Early next month, the company’s Halloween costumes will be available on the web giant’s marketplace platform, according to James Harrison, chief executive officer of Party City Holdco Inc. This marks the first time it’s sold branded items outside its more than 900 stores and website. If all goes well, Christmas and New Year’s goods will be added.

After years of viewing Amazon.com Inc. as more of a competitor than a selling platform, Party City is the latest brand to succumb to the lure of its massive audience, joining the likes of Nike Inc., Best Buy Co. and Denny’s Corp. Some surveys show that about half of all online shopping searches in the U.S. begin on Amazon’s website. About 60 million U.S. households, nearly half the households in the country, have Prime memberships, according to Cowen and Company.

“It’s the world’s largest mall,” Harrison said in an interview. “It gives us an opportunity to reach out to a large segment of the population.”

Party City shares rose 2.9 percent to $16.20 at 1:29 p.m. in New York. The company also reported quarterly results earlier Thursday.

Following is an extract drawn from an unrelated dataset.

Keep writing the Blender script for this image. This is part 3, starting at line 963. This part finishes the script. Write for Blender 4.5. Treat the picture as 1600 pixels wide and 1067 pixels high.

Party City isn’t just a retailer -- a 2005 merger with wholesaler Amscan turned it into a manufacturer, too. It now produces about 80 percent of the merchandise offered through its retail operations, up from about a quarter before the deal. Additionally, its wholesale brands, like Costumes USA, are sold to other stores as private-label goods. This includes some wholesale merchandise already being offered by third parties on Amazon’s marketplace.

Like most of the retail industry, Party City is looking for new avenues of sales growth in a world with increased online competition. The company boosted sales just 3.4 percent to $2.37 billion over the two years through 2017. In the wake of the demise of Toys “R” Us, Party City announced plans in June to open toy shops in its temporary Halloween stores.

That’s why Party City wants to complement those Halloween efforts with an expanded presence online. It’s the company’s biggest selling season, with costumes representing about 5 percent of its total annual revenue. But it will come at a price because Amazon collects a commission on every purchase.

Harrison says that cost is worth it because he sees Party City as well positioned to take advantage of increased spending on parties, events and other experiences, particularly among millennials. The influx of social media has created robust demand for shareable moments to publish on Facebook and Snapchat, and celebrating is a big part of that. That’s why the CEO wants to get the brand in front of more 20- and 30-somethings -- the core Amazon customer.

“We’re looking to broaden our reach to a constituency that really isn’t our core consumer at this time,” Harrison said of millennials. “Our brand awareness really resides with mom and grandma.”